If it feels like I haven’t truly reached a conclusion with my thoughts on this series, that makes two of us.
Also, I’m trying to avoid spoilers.
When Fallout released in 1997, gamers wanted Hollywood to make movie adaptations of their favorite games. Why? Because movies were a mature medium and a mature adaptation of a juvenile medium could potentially expose millions of people to the treasured cultural touchpoints that they loved.
But when Hollywood did adapt a video game into a movie back then, they fucked up over and over because the games weren’t of a high enough fidelity to adapt and the producers didn’t understand the games to begin with. Ultimately, they made films that satisfied neither the creators nor the fans and for many years, decades even, the idea of making a movie out of a video game seemed impossible. The properties that did make the transition stank horribly.
As video games have flourished and a generation of video gaming filmmakers have grown to control the levers of what gets produced, adaptations have become more and more successful and satisfying. They’ve become less like a beg or a plead to enjoy some obscure thing and more of an elaborate, faithful extension for them. Fallout is one of these. This series looks better any movie of any budget could have been produced in 1997 when Fallout was nearly last in line for this kind of adaptation.

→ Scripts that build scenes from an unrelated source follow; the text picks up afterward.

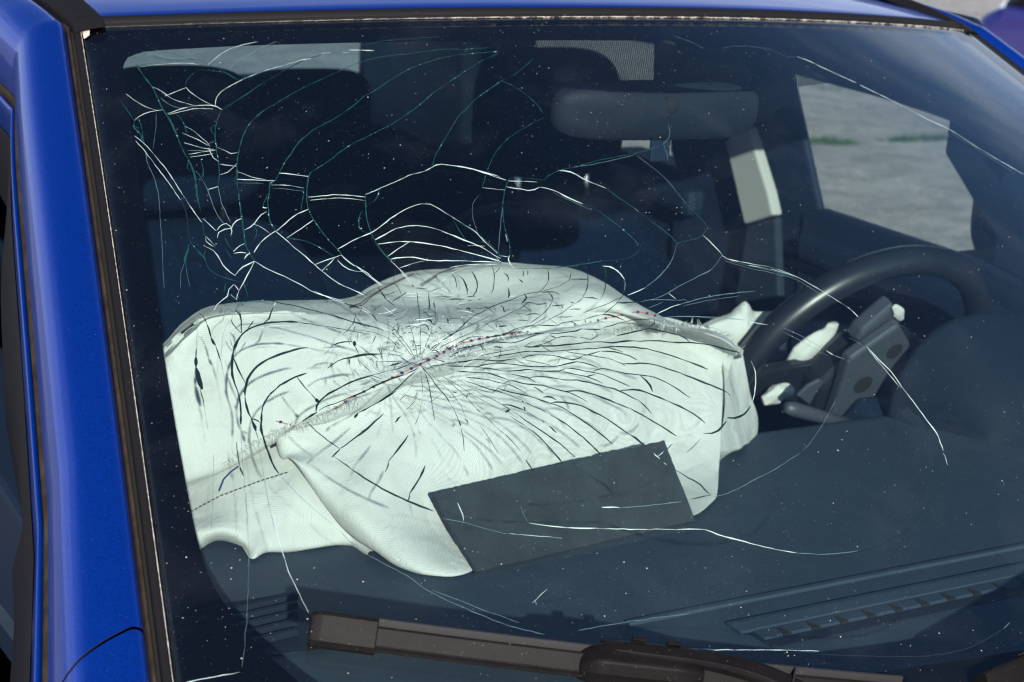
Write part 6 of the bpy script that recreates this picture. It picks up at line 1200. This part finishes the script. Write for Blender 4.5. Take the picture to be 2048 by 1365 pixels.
# ------------------------------------------------------------------ rear-view mirror and sensor
mr = empty("rear_view_mirror", car)
mirm = pmat("mirror_shell", (.009, .0135, .021), rough=.6, spec=.2, bump=.3, bscale=700, bdist=.0004)
mc = np.array([-.050, .612, .336]); mxv = nrm(np.array([.985, -.10, -.004])); mzv = np.array([0, -.15, .99]); mzv = nrm(mzv-mxv*mzv.dot(mxv)); myv = np.cross(mzv, mxv)
G = []
for t_ in np.linspace(0, 1, 14):
    sc_ = (1-t_**3)**.42 if t_ < 1 else 0.0; row__ = []
    for a in np.linspace(0, 2*math.pi, 72):
        ca, sa = math.cos(a), math.sin(a); e_ = .42
        x = .112*np.sign(ca)*abs(ca)**e_; z = .0285*np.sign(sa)*abs(sa)**(e_+.2)
        row__.append(mc+mxv*x*(.80+.2*sc_)*max(sc_, .02)+mzv*z*max(sc_, .02)-myv*.026*t_)
    G.append(row__)
grid("shell", np.array(G), mirm, mr)
m = MB(); m.add([mc+mxv*.108*math.copysign(abs(math.cos(a))**.42, math.cos(a))+mzv*.026*math.copysign(abs(math.sin(a))**.6, math.sin(a))+myv*.001 for a in np.linspace(0, 6.2, 60)], [tuple(range(60))]); m.build("mirror_glass", pmat("mirror_silver", (.8, .8, .8), rough=.02, metal=1), mr)
gA = S(-.01, .955)-SN(-.01, .955)*.012
m = MB(); m.tube([gA, gA+[-.008, -.012, -.030], mc-myv*.024+mzv*.010, mc-myv*.018], [.011, .010, .010, .008], 16); m.build("stem", gapm, mr, smooth=True)
m = MB(); q = S(.055, .915)-SN(.055, .915)*.020; m.box(q, (.040, .024, .011), [[1, 0, 0], [0, .85, -.52], [0, .52, .85]]); m.build("sensor_box", gapm, mr, bevel=.006)
m = MB(); m.box(mc-mzv*.036+mxv*.004-myv*.012, (.011, .002, .012)); m.build("hanging_tab", trimin, mr, bevel=.001)
# ------------------------------------------------------------------ interior
def yz(name, poly, x0, x1, mat, par=car, bevel=.006):
    m = MB(); m.prism(poly, 0, x0, x1); return m.build(name, mat, par, bevel=bevel)
# driver-side wall, from the front pillar to the tail
yz("front_door_panel", [(.30, -.62), (.30, .02), (.70, .085), (.7962, .0995), (1.1313, .1103), (1.165, .10), (1.165, -.62)], .615, .640, trimin)
yz("door_top_rail", [(.70, .045), (.7962, .066), (1.14, .078), (1.14, .040), (.70, .01)], .585, .616, trimin, bevel=.012)
yz("center_pillar", [(1.1313, .105), (1.262, .36), (1.55, .40), (1.4978, .1345), (1.478, .1083), (1.478, -.6), (1.165, -.6)], .620, .634, trimin)
yz("pillar_trim", [tuple(q) for q in BTRIM], .585, .604, lightin, bevel=.004)
yz("lower_pillar_trim", [(BTRIM[-2][0]-.002, BTRIM[-2][1]-.002), (BTRIM[-1][0]-.002, BTRIM[-1][1]-.002), (1.27, -.10), (1.15, -.10)], .588, .602, pmat("slate_trim", (.018, .028, .042), rough=.8, spec=.2), bevel=.004)
yz("rear_door_panel", [(1.478, .108), (1.6774, .110), (2.02, .055), (2.02, -.6), (1.478, -.6)], .63, .70, trimin)
yz("rear_door_ledge", [(1.40, .090), (1.72, .094), (1.78, .07), (1.40, .045)], .59, .632, trimin, bevel=.018)
yz("quarter_trim", [(2.02, -.6), (2.02, .10), (2.05, .40), (2.55, .36), (2.6, -.6)], .60, .70, trimin)
yz("quarter_light_trim", [(2.04, .06), (2.06, .30), (2.42, .27), (2.46, -.02)], .55, .601, pmat("mid_grey_trim", (.15, .19, .23), rough=.8, spec=.2), bevel=.01)
yz("roof_rail_trim", [(.80, .20), (.9038, .27), (1.0987, .3131), (1.2663, .3103), (1.60, .30), (2.15, .265), (2.15, .40), (1.3, .43), (.88, .40), (.75, .29)], .622, .632, trimin, bevel=.004)
yz("front_pillar_trim", [(.55, .05), (.70, .085), (.80, .10), (.80, .135), (.905, .225), (.9038, .27), (.80, .33), (.60, .22), (.30, .06)], .622, .640, trimin, bevel=.004)
m = MB(); m.prism([(.72, .07), (1.25, .10), (1.25, .40), (.9, .36), (.72, .2)], 0, .660, .664); m.build("front_side_window", g_side, car)
m = MB(); m.prism([(1.47, .09), (2.03, .04), (2.03, .38), (1.47, .38)], 0, .680, .684); m.build("rear_side_window", g_side, car)
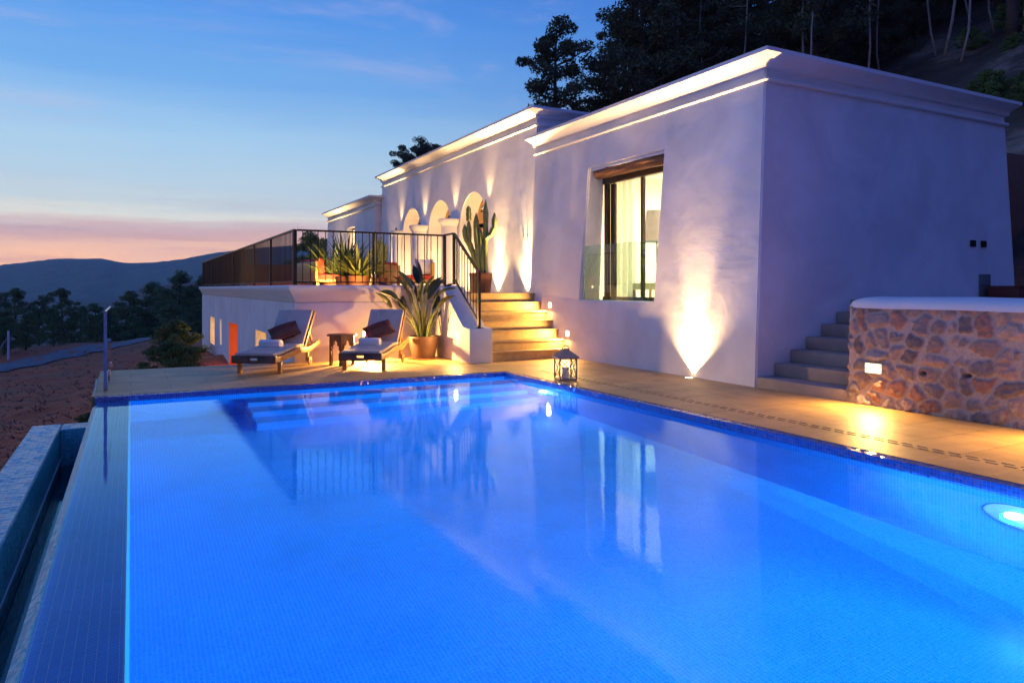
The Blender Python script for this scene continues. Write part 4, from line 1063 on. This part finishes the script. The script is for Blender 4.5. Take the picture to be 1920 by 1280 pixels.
for i, (u, dp, z, lab) in enumerate(((701, 14.6, TZ, 'glass candle holder glowing on the terrace floor by the rail'), (701, 16.2, TZ+.32, 'candle glowing on a low stand on the terrace'))):
    r = empty('candle_light', at(u, dp, z)); tag(r, lab, 'candle', 'candles on the terrace')
    MB().lathe([(0, 0), (.045, 0), (.05, .09), (.0, .09)], 14).build('candle', 'candle_wax', r, smooth=True)
    MB().lathe([(0, .092), (.022, .11), (.018, .14), (0, .17)], 10).build('flame', 'candle_flame', r, smooth=True)
MB_ = MB().lathe([(0, 0), (.14, 0), (.10, .02), (.10, .30), (.14, .32), (0, .32)], 16); o = MB_.build('stool', 'teak', smooth=True); o.location = at(701, 16.2, TZ); tag(o, 'small round wooden stand under a candle on the terrace', 'stool')

# ------------------------------------------------------------------ lantern
ln = empty('lantern', (5.235, 8.26, 0), R(-14)); tag(ln, 'grey wooden garden lantern with a candle on the deck at the pool corner', 'lantern')
s = .118; H_ = .30
MB().box(-s-.006, s+.006, -s-.006, s+.006, 0, .025).build('base', 'lantern_paint', ln, bevel=.003)
mb = MB()
for a in (-1, 1):
    for b in (-1, 1): mb.bar((a*s, b*s, .025), (a*s, b*s, H_), .018)
mb.build('post', 'lantern_paint', ln)
for k in range(4):
    Mk = Matrix.Rotation(k*PI/2, 4, 'Z'); mb = MB()
    mb.bar(Mk @ Vector((-s, -s, .03)), Mk @ Vector((s, -s, H_)), .009); mb.bar(Mk @ Vector((s, -s, .03)), Mk @ Vector((-s, -s, H_)), .009)
    mb.bar(Mk @ Vector((-s, -s, H_-.005)), Mk @ Vector((s, -s, H_-.005)), .014); mb.build('cross_bars', 'lantern_paint', ln)
MB().add([(a*(s+.03), b*(s+.03), H_) for a, b in ((-1, -1), (1, -1), (1, 1), (-1, 1))]+[(a*(s+.03), b*(s+.03), H_+.02) for a, b in ((-1, -1), (1, -1), (1, 1), (-1, 1))]+[(a*.045, b*.045, H_+.105) for a, b in ((-1, -1), (1, -1), (1, 1), (-1, 1))],
         [(3, 2, 1, 0), (0, 1, 5, 4), (1, 2, 6, 5), (2, 3, 7, 6), (3, 0, 4, 7), (4, 5, 9, 8), (5, 6, 10, 9), (6, 7, 11, 10), (7, 4, 8, 11), (8, 9, 10, 11)]).build('roof', 'lantern_paint', ln)
MB().box(-.04, .04, -.04, .04, H_+.105, H_+.125).build('cap', 'lantern_paint', ln, bevel=.003)
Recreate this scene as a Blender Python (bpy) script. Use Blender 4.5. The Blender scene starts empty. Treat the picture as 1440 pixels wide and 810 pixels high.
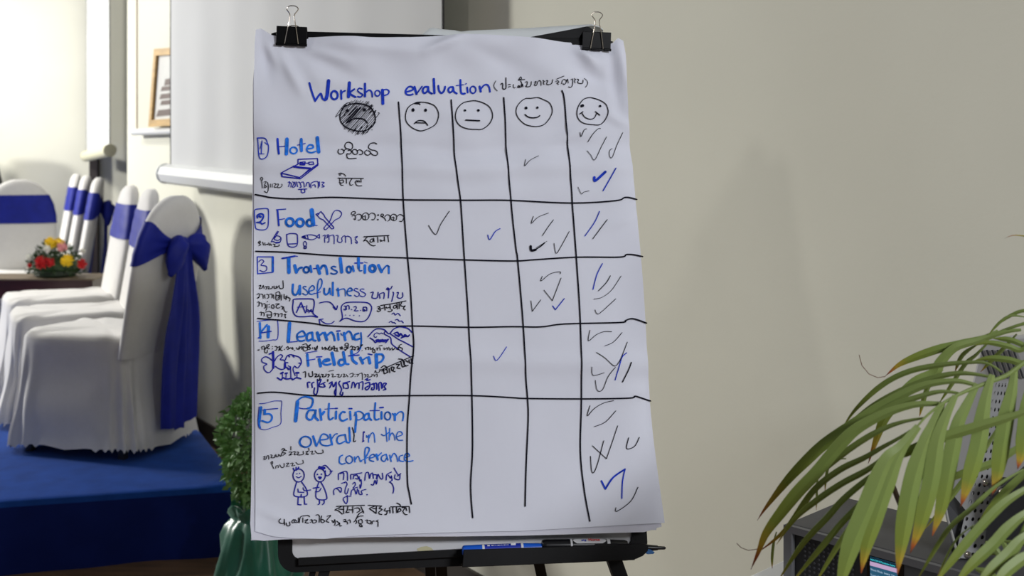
import bpy, bmesh, math, random
from mathutils import Vector, Matrix
random.seed(7)
R = math.radians
sc = bpy.context.scene
COL = sc.collection
# ------------------------------------------------------------------ camera, world, lights, exposure
F_PX, HOR, CAM_Z = 1600.0, 210.0, 1.335        # focal length in px, horizon row, lens height (frame 1440 x 810)
cd = bpy.data.cameras.new('camera'); cam = bpy.data.objects.new('camera', cd); COL.objects.link(cam)
cam.location = (0, 0, CAM_Z); cam.rotation_euler = (R(90), 0, 0)
cd.sensor_width = 36; cd.lens = 36*F_PX/1440; cd.shift_y = -(405-HOR)/1440
cd.clip_start = 0.05
cd.dof.use_dof = True; cd.dof.focus_distance = 1.97; cd.dof.aperture_fstop = 5.6
sc.camera = cam
sc.view_settings.view_transform = 'Standard'; sc.view_settings.look = 'None'
sc.view_settings.exposure = 0.0; sc.view_settings.gamma = 1.0; sc.view_settings.use_curve_mapping = False
w = bpy.data.worlds.new('world'); sc.world = w; w.use_nodes = True
bg = w.node_tree.nodes['Background']; bg.inputs[0].default_value = (0.93, 0.95, 1.0, 1); bg.inputs[1].default_value = 0.12
def area(name, loc, tgt, sx, sy, power, col):
    l = bpy.data.lights.new(name, 'AREA'); l.shape = 'RECTANGLE'; l.size = sx; l.size_y = sy; l.energy = power; l.color = col
    o = bpy.data.objects.new(name, l); COL.objects.link(o); o.location = loc
    o.rotation_euler = (Vector(tgt)-Vector(loc)).to_track_quat('-Z', 'Y').to_euler(); return o
area('stage_ceiling_light', (-3.1, 5.0, 2.8), (-2.2, 4.2, 0.0), 0.6, 0.45, 20, (1.0, 0.98, 0.93))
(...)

For all of its fidelity and fun, it’s not without its flaws. It’s an exhausting binge, should you choose to consume the series this way. Vault dwellers are portrayed as more gullible idiots than I recall from the games, the comic relief didn’t quite work for me at times and the ending wraps up the series a bit too nicely for all the elaborate setup it does to get you there. It begs for a second season or a new game that are no doubt years away.
I guess what I’m trying to say is: go watch Fallout.